### AVAILABLE DATA

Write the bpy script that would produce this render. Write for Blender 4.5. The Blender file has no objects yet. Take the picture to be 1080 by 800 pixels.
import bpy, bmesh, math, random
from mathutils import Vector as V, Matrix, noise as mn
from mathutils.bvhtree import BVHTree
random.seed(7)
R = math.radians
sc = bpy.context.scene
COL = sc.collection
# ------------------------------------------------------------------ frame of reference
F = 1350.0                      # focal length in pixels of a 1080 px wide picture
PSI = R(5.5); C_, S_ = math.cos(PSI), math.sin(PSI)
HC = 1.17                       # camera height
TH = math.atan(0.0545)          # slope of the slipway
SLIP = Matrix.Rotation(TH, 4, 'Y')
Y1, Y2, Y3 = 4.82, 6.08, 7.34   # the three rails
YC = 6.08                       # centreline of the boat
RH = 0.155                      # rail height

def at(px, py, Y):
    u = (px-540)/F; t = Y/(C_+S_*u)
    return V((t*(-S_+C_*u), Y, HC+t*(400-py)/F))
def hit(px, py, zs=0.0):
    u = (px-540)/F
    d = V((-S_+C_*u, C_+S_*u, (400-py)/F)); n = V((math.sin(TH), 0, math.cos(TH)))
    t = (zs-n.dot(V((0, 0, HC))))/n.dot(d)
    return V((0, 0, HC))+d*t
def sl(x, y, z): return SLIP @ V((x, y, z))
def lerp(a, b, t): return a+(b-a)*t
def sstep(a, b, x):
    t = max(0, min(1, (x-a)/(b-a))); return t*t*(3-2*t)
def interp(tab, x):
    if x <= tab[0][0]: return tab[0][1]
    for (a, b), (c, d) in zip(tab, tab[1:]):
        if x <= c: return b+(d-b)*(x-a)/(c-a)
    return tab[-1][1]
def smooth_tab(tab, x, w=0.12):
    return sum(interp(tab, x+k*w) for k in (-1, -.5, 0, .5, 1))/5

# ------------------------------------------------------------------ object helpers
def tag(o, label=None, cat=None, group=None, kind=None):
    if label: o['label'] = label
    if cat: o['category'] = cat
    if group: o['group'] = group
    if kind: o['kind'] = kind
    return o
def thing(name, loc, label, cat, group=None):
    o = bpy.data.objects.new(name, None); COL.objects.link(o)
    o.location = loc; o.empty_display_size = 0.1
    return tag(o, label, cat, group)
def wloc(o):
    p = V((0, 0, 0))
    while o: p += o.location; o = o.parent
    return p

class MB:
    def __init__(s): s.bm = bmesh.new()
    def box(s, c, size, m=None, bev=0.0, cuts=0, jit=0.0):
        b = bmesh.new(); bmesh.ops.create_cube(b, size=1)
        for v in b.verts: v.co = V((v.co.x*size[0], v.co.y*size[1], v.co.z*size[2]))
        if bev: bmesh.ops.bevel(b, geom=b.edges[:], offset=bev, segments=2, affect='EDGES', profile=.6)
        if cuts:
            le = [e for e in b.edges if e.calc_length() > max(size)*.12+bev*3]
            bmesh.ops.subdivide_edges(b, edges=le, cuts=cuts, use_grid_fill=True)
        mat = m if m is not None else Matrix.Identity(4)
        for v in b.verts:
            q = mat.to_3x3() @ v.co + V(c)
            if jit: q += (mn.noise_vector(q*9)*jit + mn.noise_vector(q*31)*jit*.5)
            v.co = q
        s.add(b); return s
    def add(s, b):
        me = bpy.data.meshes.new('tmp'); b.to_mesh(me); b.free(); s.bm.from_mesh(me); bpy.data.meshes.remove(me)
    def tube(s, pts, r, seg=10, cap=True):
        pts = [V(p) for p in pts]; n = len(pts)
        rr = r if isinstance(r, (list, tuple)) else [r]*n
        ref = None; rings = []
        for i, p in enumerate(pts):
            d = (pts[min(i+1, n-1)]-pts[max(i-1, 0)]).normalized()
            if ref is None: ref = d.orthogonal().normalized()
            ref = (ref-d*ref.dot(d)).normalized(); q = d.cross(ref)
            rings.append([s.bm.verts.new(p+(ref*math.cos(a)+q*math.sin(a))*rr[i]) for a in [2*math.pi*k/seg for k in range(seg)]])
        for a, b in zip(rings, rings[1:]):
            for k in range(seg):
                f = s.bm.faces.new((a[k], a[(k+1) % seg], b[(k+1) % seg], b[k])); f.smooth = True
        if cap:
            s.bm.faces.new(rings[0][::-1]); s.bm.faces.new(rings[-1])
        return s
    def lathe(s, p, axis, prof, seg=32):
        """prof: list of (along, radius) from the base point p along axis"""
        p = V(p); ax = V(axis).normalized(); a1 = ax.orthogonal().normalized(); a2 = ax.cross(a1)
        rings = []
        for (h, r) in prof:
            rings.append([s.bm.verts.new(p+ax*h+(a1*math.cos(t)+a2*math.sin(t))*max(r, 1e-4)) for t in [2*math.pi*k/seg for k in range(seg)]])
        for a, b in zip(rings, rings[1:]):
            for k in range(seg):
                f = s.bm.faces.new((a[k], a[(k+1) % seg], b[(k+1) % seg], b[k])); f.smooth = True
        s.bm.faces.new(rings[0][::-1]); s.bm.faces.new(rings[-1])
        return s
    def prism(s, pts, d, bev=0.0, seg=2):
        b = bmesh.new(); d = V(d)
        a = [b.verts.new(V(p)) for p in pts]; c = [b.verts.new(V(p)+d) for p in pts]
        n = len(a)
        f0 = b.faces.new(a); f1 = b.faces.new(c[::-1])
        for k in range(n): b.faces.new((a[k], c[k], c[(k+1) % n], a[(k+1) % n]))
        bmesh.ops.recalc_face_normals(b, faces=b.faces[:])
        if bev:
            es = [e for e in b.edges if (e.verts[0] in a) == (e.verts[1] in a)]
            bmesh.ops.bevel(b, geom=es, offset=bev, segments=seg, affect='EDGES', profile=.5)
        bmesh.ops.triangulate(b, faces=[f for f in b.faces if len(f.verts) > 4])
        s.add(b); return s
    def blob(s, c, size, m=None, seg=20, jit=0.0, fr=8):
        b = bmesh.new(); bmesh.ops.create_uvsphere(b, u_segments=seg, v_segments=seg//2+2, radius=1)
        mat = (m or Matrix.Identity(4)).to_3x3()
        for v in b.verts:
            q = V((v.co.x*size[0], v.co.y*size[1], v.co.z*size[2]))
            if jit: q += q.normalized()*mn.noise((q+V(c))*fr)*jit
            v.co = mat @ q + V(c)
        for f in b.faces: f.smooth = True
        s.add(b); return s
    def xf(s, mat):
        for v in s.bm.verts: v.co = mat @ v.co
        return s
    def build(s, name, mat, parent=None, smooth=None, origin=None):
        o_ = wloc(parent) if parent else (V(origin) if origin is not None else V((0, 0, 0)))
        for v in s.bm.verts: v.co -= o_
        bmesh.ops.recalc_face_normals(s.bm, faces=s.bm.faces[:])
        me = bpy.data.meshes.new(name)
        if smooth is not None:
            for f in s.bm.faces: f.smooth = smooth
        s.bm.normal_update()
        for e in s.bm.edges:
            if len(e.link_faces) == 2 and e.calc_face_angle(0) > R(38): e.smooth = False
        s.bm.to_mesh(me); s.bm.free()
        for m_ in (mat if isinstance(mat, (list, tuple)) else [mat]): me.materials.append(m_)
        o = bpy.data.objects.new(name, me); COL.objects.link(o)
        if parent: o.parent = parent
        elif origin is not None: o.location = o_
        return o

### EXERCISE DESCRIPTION
Using the listing, collect all lines in which the string "picture" is found.

### SOLUTION FOR THIS EXERCISE
Write the bpy script that would produce this render. Write for Blender 4.5. The Blender file has no objects yet. Take the picture to be 1080 by 800 pixels.
F = 1350.0                      # focal length in pixels of a 1080 px wide picture